Wichtig dabei ist die Beachtung des Kongruenzprinzips, d. h. ein angemessenes Verhältnis zwischen Aufgaben, Kompetenz und Verantwortung.[7] Im Idealfall liegen die richtigen Kompetenzen für die Ausführung einer Aufgabe vor und die Person trägt die Verantwortung für die übernommene Aufgabe.
Stellenarten
Die Einteilung der Stellen kann aufgrund der zugeteilten Kompetenzen in zwei Arten erfolgen:
- Linienstellen sind in der Regel unmittelbar mit der Durchführung von betrieblichen Hauptaufgaben betraut:
- Leitungsstellen sind durch Fremdentscheidungs-, Weisungs- und Kontrollkompetenzen gekennzeichnet.
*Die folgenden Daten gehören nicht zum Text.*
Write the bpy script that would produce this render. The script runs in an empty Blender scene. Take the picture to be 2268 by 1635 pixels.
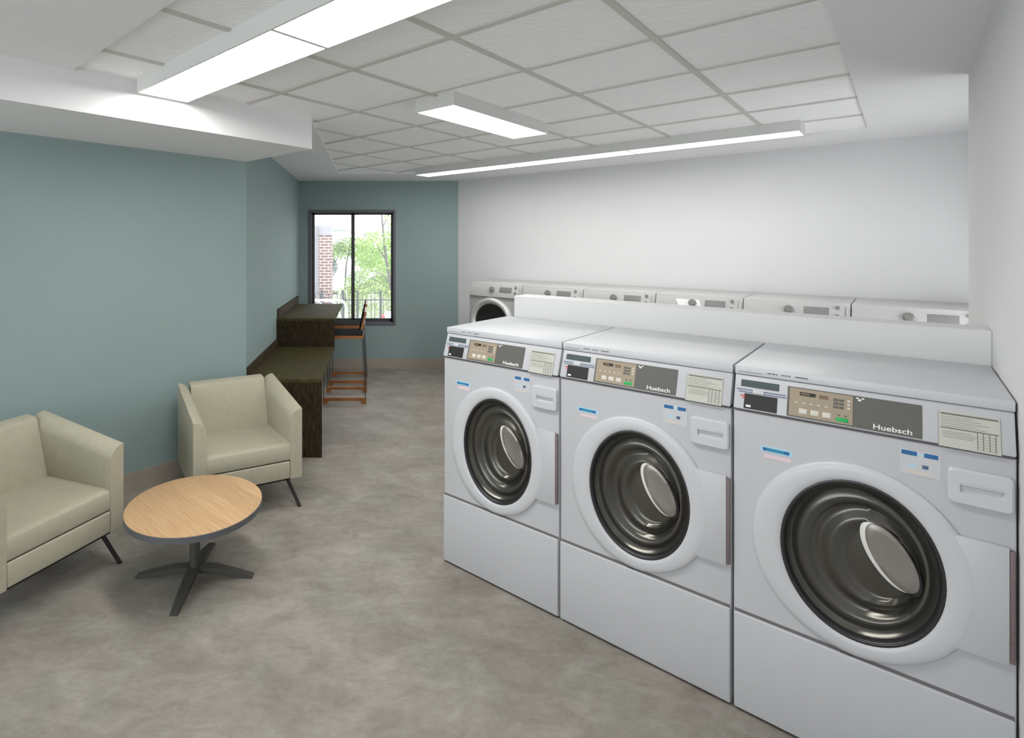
import bpy, bmesh, math, random
from mathutils import Vector, Matrix, Euler
from mathutils.geometry import tessellate_polygon

S = bpy.context.scene
COL = S.collection
A = math.radians(44.3)            # the laundry area is turned this much against the window wall
SA, CA = math.sin(A), math.cos(A)

# ------------------------------------------------------------------ camera
cam_d = bpy.data.cameras.new('camera')
cam = bpy.data.objects.new('camera', cam_d)
COL.objects.link(cam)
cam.location = (0, 0, 1.69)
cam.rotation_euler = (math.radians(90), 0, 0)
cam_d.sensor_fit = 'HORIZONTAL'
cam_d.sensor_width = 36.0
cam_d.lens = 36.0 * 1205.0 / 2268.0
cam_d.shift_x = (1134.0 - 830.0) / 2268.0
cam_d.shift_y = -(817.5 - 541.0) / 2268.0
cam_d.clip_start = 0.02
cam_d.clip_end = 300
S.camera = cam

# ------------------------------------------------------------------ world, view
w = bpy.data.worlds.new('sky')
S.world = w
w.use_nodes = True
nt = w.node_tree
bg = nt.nodes['Background']
bg.inputs[0].default_value = (0.93, 0.97, 1.0, 1)
bg.inputs[1].default_value = 4.0
S.view_settings.view_transform = 'Standard'
S.view_settings.look = 'None'
S.view_settings.gamma = 1.0
S.view_settings.use_curve_mapping = False
S.view_settings.exposure = 0.0
LAMP = 18.5                         # radiance of the luminaire lenses


# ------------------------------------------------------------------ helpers
def lin(c):
    r = []
    for v in c:
        v = v / 255.0
        r.append(v / 12.92 if v <= 0.04045 else ((v + 0.055) / 1.055) ** 2.4)
    return (r[0], r[1], r[2], 1.0)


def W(v, u, z=0.0):
    """laundry-area coordinates (v along the machine rows, u into the room) to world"""
    return Vector((u * SA + v * CA, u * CA - v * SA, z))


class MB:
    """collects shapes and links them as ONE mesh object"""

    def __init__(self):
        self.bm = bmesh.new()

    def _merge(self, b, mat):
        for f in b.faces:
            f.material_index = mat
        me = bpy.data.meshes.new('tmp')
        b.to_mesh(me)
        b.free()
        self.bm.from_mesh(me)
        bpy.data.meshes.remove(me)

    def box(self, x0, x1, y0, y1, z0, z1, bev=0.0, seg=2, mat=0, M=None):
        b = bmesh.new()
        bmesh.ops.create_cube(b, size=1.0)
        for v in b.verts:
            v.co = Vector((x0 + (v.co.x + .5) * (x1 - x0), y0 + (v.co.y + .5) * (y1 - y0), z0 + (v.co.z + .5) * (z1 - z0)))
        if bev > 0:
            bmesh.ops.bevel(b, geom=list(b.edges), offset=bev, segments=seg, affect='EDGES', profile=0.5)
        if M is not None:
            b.transform(M)
        self._merge(b, mat)
        return self

    def hexa(self, p, bev=0.0, seg=2, mat=0):
        """eight corners: bottom ring of 4, top ring of 4"""
        b = bmesh.new()
        vs = [b.verts.new(q) for q in p]
        for f in ((3, 2, 1, 0), (4, 5, 6, 7), (0, 1, 5, 4), (1, 2, 6, 5), (2, 3, 7, 6), (3, 0, 4, 7)):
            b.faces.new([vs[i] for i in f])
        bmesh.ops.recalc_face_normals(b, faces=list(b.faces))
        if bev > 0:
            bmesh.ops.bevel(b, geom=list(b.edges), offset=bev, segments=seg, affect='EDGES', profile=0.5)
        self._merge(b, mat)
        return self

    def poly(self, pts, mat=0):
        vs = [self.bm.verts.new(p) for p in pts]
        f = self.bm.faces.new(vs)
        f.material_index = mat
        return self

    def rings(self, rings, cap0=True, cap1=True, mat=0, closed=True):
        b = bmesh.new()
        R = [[b.verts.new(p) for p in r] for r in rings]
        n = len(rings[0])
        for i in range(len(R) - 1):
            for j in range(n if closed else n - 1):
                k = (j + 1) % n
                b.faces.new((R[i][j], R[i][k], R[i + 1][k], R[i + 1][j]))
        if cap0:
            b.faces.new(list(reversed(R[0])))
        if cap1:
            b.faces.new(R[-1])
        bmesh.ops.recalc_face_normals(b, faces=list(b.faces))
        self._merge(b, mat)
        return self

    def tube(self, pts, r, n=10, mat=0, r1=None):
        pts = [Vector(p) for p in pts]
        rings = []
        for i, p in enumerate(pts):
            d = (pts[min(i + 1, len(pts) - 1)] - pts[max(i - 1, 0)]).normalized()
            ref = Vector((0, 0, 1)) if abs(d.z) < 0.9 else Vector((1, 0, 0))
            a = d.cross(ref).normalized()
            c = a.cross(d).normalized()
            rr = r if r1 is None else r + (r1 - r) * i / (len(pts) - 1)
            rings.append([p + rr * (math.cos(2 * math.pi * k / n) * a + math.sin(2 * math.pi * k / n) * c) for k in range(n)])
        return self.rings(rings, mat=mat)

    def tess(self, outer, holes=(), mat=0, flip=False):
        loops = [[Vector(p) for p in outer]] + [[Vector(p) for p in h] for h in holes]
        flat = [p for l in loops for p in l]
        vs = [self.bm.verts.new(p) for p in flat]
        for t in tessellate_polygon(loops):
            try:
                f = self.bm.faces.new([vs[i] for i in (reversed(t) if flip else t)])
                f.material_index = mat
            except ValueError:
                pass
        return self

    def build(self, name, mats, parent=None, loc=None, rotz=0.0, smooth=35.0, weld=False):
        me = bpy.data.meshes.new(name)
        if weld:
            bmesh.ops.remove_doubles(self.bm, verts=list(self.bm.verts), dist=1e-5)
        self.bm.to_mesh(me)
        self.bm.free()
        for m in (mats if isinstance(mats, (list, tuple)) else [mats]):
            me.materials.append(m)
        if smooth:
            me.shade_smooth()
            me.set_sharp_from_angle(angle=math.radians(smooth))
        o = bpy.data.objects.new(name, me)
        COL.objects.link(o)
        if parent is not None:
            o.parent = parent
        if loc is not None:
            o.location = loc
        o.rotation_euler.z = rotz
        return o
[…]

Wesentliche Kriterien sind daher das Treffen von Fremdentscheidungen, das Umsetzen der Entscheidung in Anordnungen und die Fremdkontrolle der Ausführung. Ein zu beachtendes Merkmal bei der Bildung von Leitungsstellen ist die Leitungsspanne.
- Ausführungsstellen sind Stellen, die zwar mit Durchführungskompetenzen, nicht jedoch mit Leitungskompetenzen ausgestattet sind. Das bedeutet, sie dürfen keine Weisungen an andere Stellen erteilen. Sie haben nur Entscheidungskompetenzen für ihren eigenen Handlungsbereich.
- Unterstützende Stellen dienen nur indirekt der Erfüllung der betriebswirtschaftlichen Hauptaufgabe:
- Stabsstellen sind spezialisierte Leitungshilfsstellen, durch die in erster Linie Informationsverarbeitungs- und Entscheidungskapazität der Leitungsstellen erhöht werden soll. Stabsstellen sollen einer Überlastung der Leitungsstellen vorbeugen.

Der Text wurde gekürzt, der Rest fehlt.